ACE’s New E15, Flex Fuel Retailer Roadmap

The biggest question to answer for most petroleum marketers about E15 is how will it help them make more money. This article appears in the October print issue of Ethanol Producer Magazine.
By Ron Lamberty | September 16, 2016

With high-profile convenience store chains announcing the addition of E15 and flex fuels to their traditional fuel slates, other chains and individual station owners increasingly are looking for  information to explain why the big guys are making the move. Until now, the answer they’ve been given usually has been a description of a program that helps pay for new fuel dispensing equipment.
Meanwhile, ethanol supporters have asked (usually in frustration) why any petroleum marketer would pass up new, state-of-the-art dispensers for 25 cents on the dollar. Well, they take a pass because “new pumps” isn’t the business they’re in. They sell fuel and other stuff people buy when they’re getting fuel. 

Think about it. Whatever business you’re in, if someone offered to provide you with nearly free new equipment to grow, build or sell a product you’ve never grown, built or sold before, don’t you suppose you’d hesitate, and ask a few questions? Wouldn’t your “sounds too good to be true” alarm be going off?

Ultimately, the question is, “How would this help me make more money?” That’s the question most petroleum marketers eventually ask about E15 and flex fuels. They have many other questions about equipment, permission, customers and demand. But the bottom line is, always, the bottom line.

The American Coalition for Ethanol’s “E15 and Flex Fuel Retailer Roadmap” was created to address those marketer questions. It’s called a roadmap because, unlike a GPS with turn-by-turn instructions, this guide is similar to the maps service stations used to provide for customers. Those roadmaps showed main highways and county roads in each state, with more detailed inset maps of larger cities. After choosing a destination, people would explore different routes to get there. Every retail station owner’s journey is different, and the roadmap is a reference to help identify routes they can take to E15 and flex fuels, if they decide to go there.

The first section addresses the why and why not of new ethanol blends. It compares the E15 and flex-fuel marketplace to common options such as diesel and premium. (Hint: Those options aren’t as common as folks think.) It also provides vehicle warranty info and dispels myths about equipment requirements and liability risks. It also goes through important components of the math of E15 and flex fuels, such as blending economics, octane, increased customer counts and inside sales, and renewable identification number (RIN) credit values.

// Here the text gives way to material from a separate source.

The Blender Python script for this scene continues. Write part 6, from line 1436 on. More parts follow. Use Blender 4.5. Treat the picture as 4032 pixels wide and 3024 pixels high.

The back section of the roadmap covers the how-to of adding E15 and flex fuels. Again, not in step-by-step fashion—it’s a general look at E15 and flex-fuel requirements, with instructions on where to find more detailed information. We show how blender dispensers work, cover U.S. EPA and Federal Trade Commission rules on E15 and flex-fuel equipment compatibility, pump labeling, and what it takes to sell legal E15.

Because the single most important factor in successful E15 and flex-fuel retailing is the ability to obtain E85 or E98 at prices that reflect RIN values, the roadmap includes a list of ethanol producers, highlighting those selling E85 or E98, with or without RINs, directly to marketers and retailers.

Finally, the meat of the roadmap is the middle section, with state-by-state vehicle and driver statistics, rules and regulations, financial incentives for retailers and a statistical profile of E15 and flex-fuel availability and opportunity in each state. Those stats are combined to create an informal back-of-the-napkin pro forma for a fictional station in that state that adds E15 and flex fuels and performs as well as average existing E15 and flex-fuel retailers, or up to the level of the highest performing flex-fuel retailers currently in the market. Ultimately, that’s what retailers really want to know before making any switch.